Tuesday, August 19, 2003
But if we hope for what we do not see, we wait for it with patience.
Remember the games you played as a child? You sat there at the table, in your high chair. You
covered your face with your hands and you said, "Mommy! Mommy! Where am I?" And you
thought that if you couldn't see her, she couldn't see you. Your world was only as big as your
senses. Your world was only as big as your experiences. What you see is what you get. And
nothing more. And then, somewhere along the line you had to learn the truth. The world is bigger
than our experiences.
The early Jewish Christians couldn't just cover their eyes and all of the problems of their faith
would go away. They needed to know that there was something bigger to their lives than the
doubts of perplexity and the mysteries of experience that pummeled them.

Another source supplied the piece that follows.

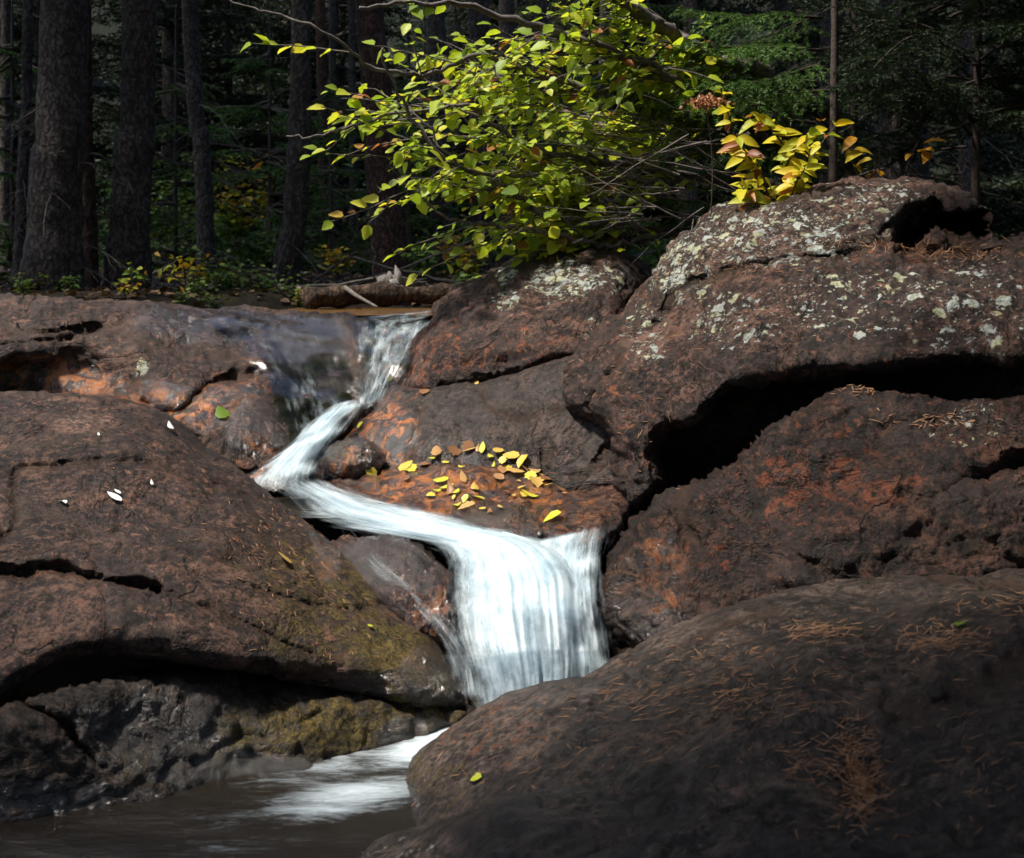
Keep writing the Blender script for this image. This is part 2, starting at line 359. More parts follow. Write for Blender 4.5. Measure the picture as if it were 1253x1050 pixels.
M_TWIG = plain('twig bark', (.055, .045, .04), (.17, .15, .14), 60)
M_DTWIG = plain('dark twig bark', (.03, .022, .018), (.075, .055, .045), 60)
M_DEAD = plain('dead twig', (.06, .052, .045), (.16, .14, .12), 60)
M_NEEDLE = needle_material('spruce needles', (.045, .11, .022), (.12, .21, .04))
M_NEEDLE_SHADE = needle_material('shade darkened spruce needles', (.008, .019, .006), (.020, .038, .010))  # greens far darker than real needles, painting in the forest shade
ALD = [(.0, (.17, .29, .03)), (.45, (.42, .54, .05)), (.75, (.66, .66, .08)), (.9, (.55, .40, .06)), (.95, (.42, .17, .05)), (1., (.30, .10, .04))]
M_ALDER = leaf_material('alder leaves', ALD, .55)
M_YLEAF = leaf_material('autumn leaves', [(0, (.34, .42, .035)), (.4, (.62, .55, .03)), (.8, (.66, .40, .02)), (.92, (.35, .12, .04)), (1, (.22, .07, .04))], .45)
M_FALLEN = leaf_material('fallen leaves', [(0, (.40, .44, .03)), (.3, (.54, .40, .06)), (.6, (.44, .27, .10)), (.85, (.26, .13, .05)), (1, (.14, .06, .03))], .15)
M_PALE = leaf_material('pale leaf', [(0, (.75, .78, .76)), (1, (.75, .78, .76))], .1)
M_HERB = leaf_material('undergrowth leaves', [(0, (.05, .11, .018)), (.6, (.17, .25, .03)), (.85, (.46, .40, .03)), (1, (.5, .25, .025))], .4)
def floor_material():
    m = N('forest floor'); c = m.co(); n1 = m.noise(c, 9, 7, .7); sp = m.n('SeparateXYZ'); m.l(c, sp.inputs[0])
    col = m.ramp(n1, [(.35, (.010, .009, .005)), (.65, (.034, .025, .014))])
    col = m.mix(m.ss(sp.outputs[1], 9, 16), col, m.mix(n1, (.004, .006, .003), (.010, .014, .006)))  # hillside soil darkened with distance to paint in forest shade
    return m.done(m.bsdf(col, .95, m.bump(n1, .8, .05), .15))
M_FLOOR = floor_material() #'forest floor', (.010, .009, .005), (.032, .024, .013), 9, .95, bump=.05)
M_ORANGE = plain('dry needles', (.17, .075, .035), (.42, .24, .13), 30)
M_FALL = silk_material('falling water'); M_VEIL = silk_material('thin water veil', True)
M_POOL = pool_material('pool water', (.022, .0165, .010), .18); M_UPOOL = pool_material('upper pool water', (.16, .08, .018), .08)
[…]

Life means more to us than our experiences. It has too. For the Jewish Christians, the meaning
of their lives was bigger than the Temple, bigger than the sacrifices, bigger than a legal code.
Faith, says the scriptures, is the certainty of what we do not see!
(Romans 8.25
NRSV)
Faith is being sure of what we hope for and certain of what we do not see. The meaning of our
lives is always bigger than our experience.
God of the faithful, help me to know, by faith, the certainly of hope in Jesus Christ. Amen.